Articles began to appear in
Pravda
and
Kultura i zhizn
in 1948 accusing literary, music, and theater critics, most of whom were Jewish, of “ideological sabotage.” They were branded as “rootless cosmopolitans.” They were “persons without identity,” and “passportless wanderers.”
28
Jews were disloyal by definition. Jews resisted the Soviet project of complete assimilation of national ethnicities. They identified themselves as Jews. In 1952, twelve members of the JAC would be executed.

Unwittingly, Svetlana played a minor role in this intrigue. Knowing he was a target, Solomon Mikhoels had, months before his murder, sought information about Svetlana and Grigori Morozov, hoping that the Jewish Morozov might intercede with his father-in-law to cool the virulent anti-Semitic campaign that was emerging in Moscow. This unforgivable approach to his own family confirmed Stalin’s resolve to eliminate Mikhoels.
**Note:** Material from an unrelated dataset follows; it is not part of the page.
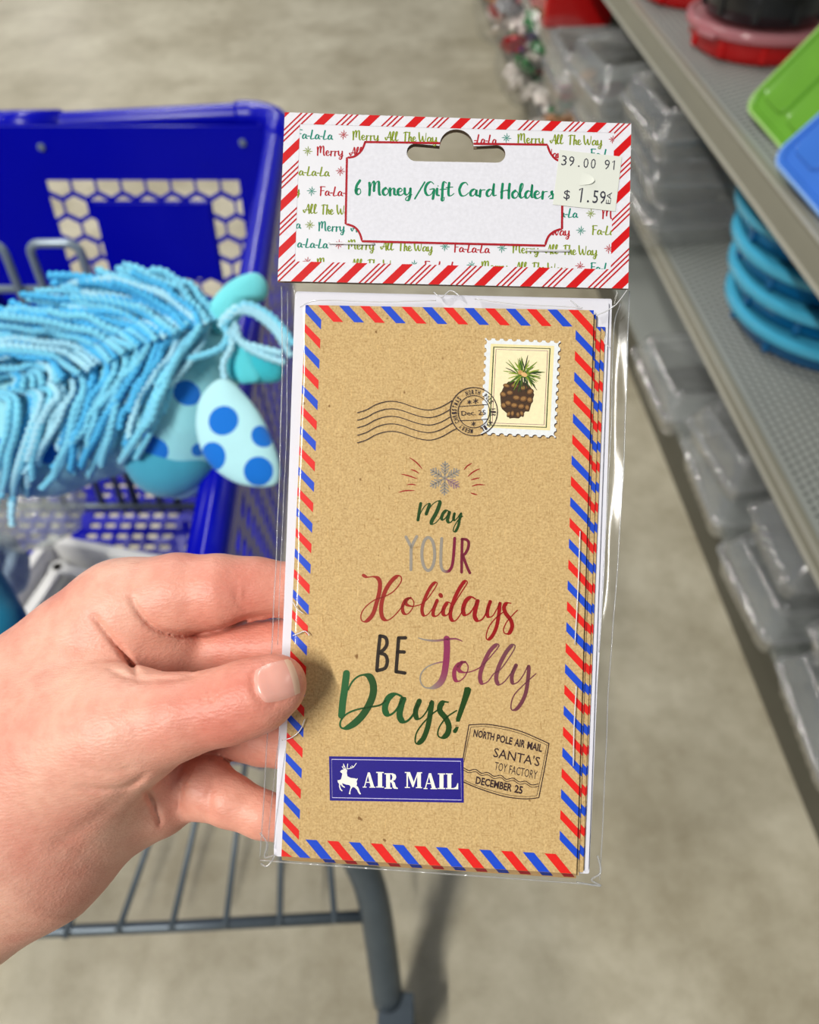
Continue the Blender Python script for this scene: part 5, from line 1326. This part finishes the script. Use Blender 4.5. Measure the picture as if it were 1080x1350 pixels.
# handwriting alphabet: stroke paths in a unit box, x-height .5, capitals 1, y up
SG = {
 'F': ([[(.10, .95), (.08, .5), (.05, .0)], [(.0, .9), (.2, .97), (.48, .96)], [(.06, .52), (.38, .54)]], .46),
 'M': ([[(.05, .85), (.07, .4), (.05, 0)], [(.06, .3), (.18, .8), (.28, .97), (.33, .8), (.31, .3)], [(.32, .5), (.45, .9), (.56, .96), (.6, .8), (.6, .3), (.64, .03), (.72, .02)]], .76),
 'm': ([[(.05, .5), (.05, 0)]], .5),
 'L': ([[(.22, .95), (.14, .5), (.06, .05), (.25, .02), (.44, .1)]], .46),
 'A': ([[(.0, .3), (.1, .08), (.25, .4), (.42, .97), (.46, .5), (.48, 0)], [(.12, .36), (.52, .36)]], .56),
 'T': ([[(.22, .93), (.2, .5), (.17, 0)], [(.0, .88), (.25, .98), (.52, .94)]], .5),
 'W': ([[(.04, .95), (.06, .4), (.16, .03), (.28, .25), (.36, .6), (.4, .2), (.5, .03), (.62, .3), (.68, .92)]], .74),
 'a': ([[(.36, .44), (.24, .5), (.08, .32), (.07, .08), (.2, .03), (.32, .22), (.38, .46), (.36, .12), (.48, .04)]], .48),
 'e': ([[(.06, .22), (.26, .28), (.32, .4), (.2, .5), (.07, .32), (.1, .07), (.24, .0), (.42, .14)]], .42),
 'r': ([[(.05, .42), (.1, .48), (.08, .2), (.07, 0)], [(.08, .22), (.18, .44), (.34, .47)]], .36),
 'y': ([[(.05, .48), (.06, .15), (.18, .04), (.34, .3), (.38, .48)], [(.38, .48), (.36, .0), (.26, -.34), (.1, -.32), (.16, -.14), (.46, .06)]], .5),
 'l': ([[(.0, .1), (.14, .5), (.24, .9), (.16, .97), (.08, .7), (.06, .2), (.14, .02), (.3, .14)]], .29),
 'h': ([[(.16, .95), (.1, .5), (.06, 0)], [(.08, .22), (.22, .48), (.32, .4), (.3, .1), (.42, .03)]], .44),
 'o': ([[(.22, .5), (.08, .34), (.08, .1), (.22, .0), (.36, .16), (.36, .38), (.22, .5)]], .42),
 'n': ([[(.05, .48), (.06, 0)], [(.07, .25), (.2, .48), (.3, .42), (.3, .1), (.4, .03)]], .43),
 'i': ([[(.08, .48), (.07, .1), (.18, .03)], [(.12, .68), (.13, .7)]], .22),
 'f': ([[(.34, .9), (.2, .97), (.14, .6), (.12, 0), (.1, -.3), (.2, -.3), (.22, -.1)], [(.0, .44), (.34, .48)]], .32),
 't': ([[(.16, .9), (.12, .4), (.14, .05), (.28, .04), (.4, .18)], [(.0, .58), (.34, .62)]], .34),
 'G': ([[(.5, .82), (.36, .97), (.16, .8), (.06, .4), (.16, .06), (.36, .08), (.5, .42)], [(.3, .44), (.52, .46), (.5, .1), (.46, -.2)]], .6),
 'C': ([[(.5, .8), (.4, .97), (.2, .86), (.07, .45), (.16, .06), (.36, .04), (.54, .24)]], .58),
 'd': ([[(.34, .44), (.22, .5), (.08, .32), (.08, .08), (.2, .02), (.34, .3), (.44, .95), (.4, .4), (.42, .08), (.56, .1)]], .5),
 'H': ([[(.12, .95), (.08, .5), (.06, 0)], [(.5, .95), (.46, .5), (.45, 0)], [(.0, .4), (.3, .52), (.5, .48)]], .58),
 's': ([[(.04, .1), (.2, .3), (.28, .5), (.2, .42), (.3, .22), (.28, .04), (.12, 0)]], .36),
 '6': ([[(.3, .95), (.12, .6), (.07, .2), (.2, 0), (.34, .14), (.3, .38), (.16, .36), (.09, .2)]], .42),
 '/': ([[(.36, 1.0), (.0, -.1)]], .36),
 '-': ([[(.04, .3), (.24, .31)]], .28), ' ': ([], .3), "'": ([[(.05, .95), (.03, .8)]], .12),
}
def hand_text(pr, text, x0, x1, yb, cap, col, w=(1.0, 2.0), slope=SL, xh=1.0):
    tot = sum(SG[c][1] for c in text); k = (x1-x0)/tot; x = 0.0
    for c in text:
        for S_ in SG[c][0]:
            P = [(x0+(x+u)*k, yb-q*cap+slope*((x+u)*k)) for u, q in catmull(S_, 5)]
            pr.line(P, 0, col, auto=(w if c != '-' else (1.3, 1.3)))
        x += SG[c][1]
def burst(pr, cx, cy, r_, col):
    for k in range(8):
        a = k*PI/4+.1; q = r_ if k % 2 == 0 else r_*.8
        pr.line([(cx+.8*math.cos(a), cy+.8*math.sin(a)), (cx+q*math.cos(a), cy+q*math.sin(a))], .8, col)
        pr.line([(cx+q*.7*math.cos(a+.35), cy+q*.7*math.sin(a+.35)), (cx+q*.5*math.cos(a), cy+q*.5*math.sin(a))], .45, col)
R_, T_, O_ = DRED, TEAL, OLIVE
def phrase(x, y, col, parts=4, cap=12.5):
    for (t, a, b) in (('Merry', 0, 35), ('All', 43, 60), ('The', 67, 84), ('Way', 87, 112))[:parts]: hand_text(hp, t, x+a, x+b, y+SL*a, cap, col)
def fala(x, y, col, t='Fa-La-La', cap=12):
    w_ = sum(SG[c][1] for c in t)*13.8; hand_text(hp, t, x, x+w_, y, cap, col)
# row A
fala(392, 182.5, T_); burst(hp, 453, 177.5, 6, R_); phrase(465, 184, O_); hand_text(hp, '-La-La', 625, 655, 189, 12, R_); burst(hp, 668, 182, 6, T_); phrase(682.6, 188, O_); burst(hp, 808, 184, 5, R_)
# row B
burst(hp, 405.8, 199, 6, O_); phrase(418, 204.5, R_); hand_text(hp, 'Way', 718, 742, 208, 12.5, R_); fala(779, 208, T_, 'Fa-L')
# row C
fala(394, 231, O_, 'a-La-La', 12); burst(hp, 449, 225.5, 6, R_); phrase(736, 240, O_, 2)
# row D
hand_text(hp, 'y', 388, 396, 256, 12, O_); burst(hp, 411, 252, 6, T_); fala(422, 257.5, R_); burst(hp, 735, 262, 6, T_)
# row E
hand_text(hp, 'All', 400, 418, 281, 12.5, O_); hand_text(hp, 'The', 424, 440, 282, 12.5, O_); hand_text(hp, 'Way', 444, 468, 282.5, 12.5, O_)
fala(732, 286, T_, 'Fa-La'); burst(hp, 779, 281.5, 6, O_); hand_text(hp, 'Me', 794, 816, 288, 12.5, R_)
# row F
fala(390, 301, T_, 'a'); burst(hp, 408.5, 296.5, 6, O_); phrase(420, 304, T_, 2); hand_text(hp, 'Way', 727, 752, 310, 12.5, R_); burst(hp, 766, 304, 6, T_); fala(781, 309, O_, 'Fa-La')
# row G
fala(392, 326, T_, 'a-La-La'); burst(hp, 446.7, 322, 6, R_); phrase(459, 328, O_); burst(hp, 586.7, 325, 6, T_); fala(599, 332, R_); burst(hp, 662, 327, 6, T_); phrase(676, 333, O_); burst(hp, 803, 328, 6, R_)
# row H (runs under the striped border)
burst(hp, 405.5, 345, 6, R_); phrase(418, 352, O_); burst(hp, 546, 349, 6, T_); fala(560, 356, R_); burst(hp, 621.7, 350, 6, T_); phrase(635, 356, O_); burst(hp, 764.8, 351, 6, R_); fala(779, 358, T_, 'Fa-L')
hp.build('holiday_word_pattern', ink, header)
# striped border
hb_ = PR(HH+.00003); outer = HC; inner = [(395.5, 163.5), (810, 175), (805.3, 355), (389, 344.5)]
def in_slot_safe(): pass
strips = [[outer[0], outer[1], inner[1], inner[0]], [outer[1], outer[2], inner[2], inner[1]], [outer[2], outer[3], inner[3], inner[2]], [outer[3], outer[0], inner[0], inner[3]]]
WB = C8(216, 215, 222)
for s_ in strips: hb_.poly(s_, WB)
hb_.h += .00002
k0 = 583.5-61.8*3
for k in range(20):
    u0 = k0+61.8*k-0.0
    for (a, w_, c) in ((0, 14.6, CANE), (29.5, 3.0, C8(178, 16, 26)), (36.8, 3.0, C8(178, 16, 26)), (44.1, 3.0, C8(178, 16, 26))):
        u = u0+a; y0, y1 = 100, 420
        q = [(u-1.04*y0, y0), (u+w_-1.04*y0, y0), (u+w_-1.04*y1, y1), (u-1.04*y1, y1)]
        for s_ in strips:
            p = clip_poly(q, s_)
            if p and area(p) > .3: hb_.poly(p, c)
hb_.build('candy_stripe_border', ink, header)
# title panel
tp = PR(HH+.00008)
def arc(c, r_, a0, a1, n=8): return [(c[0]+r_*math.cos(math.radians(a0+(a1-a0)*k/n)), c[1]+r_*math.sin(math.radians(a0+(a1-a0)*k/n))) for k in range(n+1)]
PA = [(481.5, 187.3)] ; PA = []
PA += [(481.5, 187.2), (721.5, 190.8)]
PA += catmull([(721.5, 190.8), (726, 202), (733, 210), (742, 213.5)], 4)[1:]
PA += [(741, 301.5)]
PA += catmull([(741, 301.5), (731, 305), (723, 312), (718.5, 323.8)], 4)[1:]
PA += [(477.5, 318)]
PA += catmull([(477.5, 318), (474, 307), (467, 299), (455.8, 295)], 4)[1:]
PA += [(457.5, 208)]
PA += catmull([(457.5, 208), (468, 206), (477, 198), (481.5, 187.2)], 4)[1:-1]
# keep the panel print off the punched slot: cut it into pieces around the hole
SLT = slot(grow=.6)[::-1]; flat = [PA[0], (579.0, 188.7)] + SLT[:13][::-1] + SLT[-13:][::-1] + [(625.0, 189.4)] + PA[1:]
tri = tessellate_polygon([[Vector((x, y, 0)) for x, y in flat]]); b0 = len(tp.v)
inside = []
for (x, y) in flat: tp.v.append(Q3(x, y, tp.h)); tp.c.append(C8(211, 211, 219))
for t in tri:
    (x0, y0), (x1, y1), (x2, y2) = [flat[i] for i in t]
    A2 = (x1-x0)*(y2-y0)-(x2-x0)*(y1-y0)
    if abs(A2) > 1e-7: tp.f.append(tuple(i+b0 for i in (t if A2 < 0 else t[::-1])))
tp.h += .00002
# outline, broken where the hanging hole is punched
full = PA+[PA[0]]
seg = [(579.5, 188.7), (481.5, 187.2)] + PA[::-1][:0]
ol = [(481.5, 187.2), (579.0, 188.6)]
tp.line(ol, 2.9, C8(160, 12, 28)); rest = [(625.5, 189.4)] + PA[1:] + [PA[0]]
tp.line(rest, 2.9, C8(160, 12, 28))
GT = C8(0, 122, 84)
def ttl(t, x0, x1, yb, cap=20, w=(1.3, 3.5)): hand_text(tp, t, x0, x1, yb, cap, GT, w, slope=.012)
ttl('6', 467.5, 477.5, 256.5, 19.5); ttl('Money', 486, 544, 257, 18.5, (1.3, 3.5)); ttl('/', 547, 560, 260, 20, (1.6, 2.2)); ttl('Gift', 559, 597, 258, 19, (1.3, 3.5)); ttl('Card', 604, 653, 258.5, 18.5, (1.3, 3.5)); ttl('Holders', 660, 731, 261, 19.5, (1.3, 3.5))
tp.build('title_panel', ink, header)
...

The crime was specific: “Mikhoels conspired with American and Zionist intelligence circles to gather information about the leader of the Soviet government.”
29

In late 1948, Joseph Morozov, the father of Svetlana’s ex-husband, was arrested. When Svetlana discovered this and went to her father to appeal for the old man’s release, Stalin was furious. “That first husband of yours was thrown your way by the Zionists,” he again told her. “ ‘Papa,’ I tried to object, ‘the younger ones couldn’t care less about Zionism.’ ‘No! You don’t understand,’ was the sharp answer. ‘The entire older generation
is contaminated with Zionism and now they’re teaching the young people too.’ “
30

But when it came to her family, her father’s motives were personal.

Trying to defend her aunt Zhenya, Svetlana wrote her father a strange letter on December 1, 1945:

Papochka

In regards to Zhenya and now that the conversation about her has started. It seems to me that these types of doubts came to you because she remarried very quickly and the reason for this she shared with me a little bit. I didn’t ask her myself. I will definitely tell you when you come. If you have doubts like this in another person it is undignified, terrifying, and awkward. In addition it [the problem] is probably not in Zhenya and in her family struggles, but the principal question is—remember that a considerable amount was said about me. And who were they? They can go to hell.

Svetanka
31

We will never be privy to that conversation, but Svetlana seemed to believe that her father was still angry with Zhenya for her hasty remarriage after her husband Pavel’s death in 1938. Rumors circulated, of course, that Zhenya had quickly married to avoid Stalin’s unwanted attentions. She and Stalin had been close. More convincing, however, is the idea that Zhenya’s unseemly haste made her unreliable in Stalin’s eyes. Svetlana assured her father that all was gossip and she could explain.

But it may have been more than this. Stalin was now carefully guarding his reputation, and the aunts “talked too much.” Looking back, Svetlana would conclude, “There is no doubt that [my father] remembered how close they [the aunts] had been to
all that happened in our family, that they knew everything about Mamma’s suicide and the letter she had written before her death.”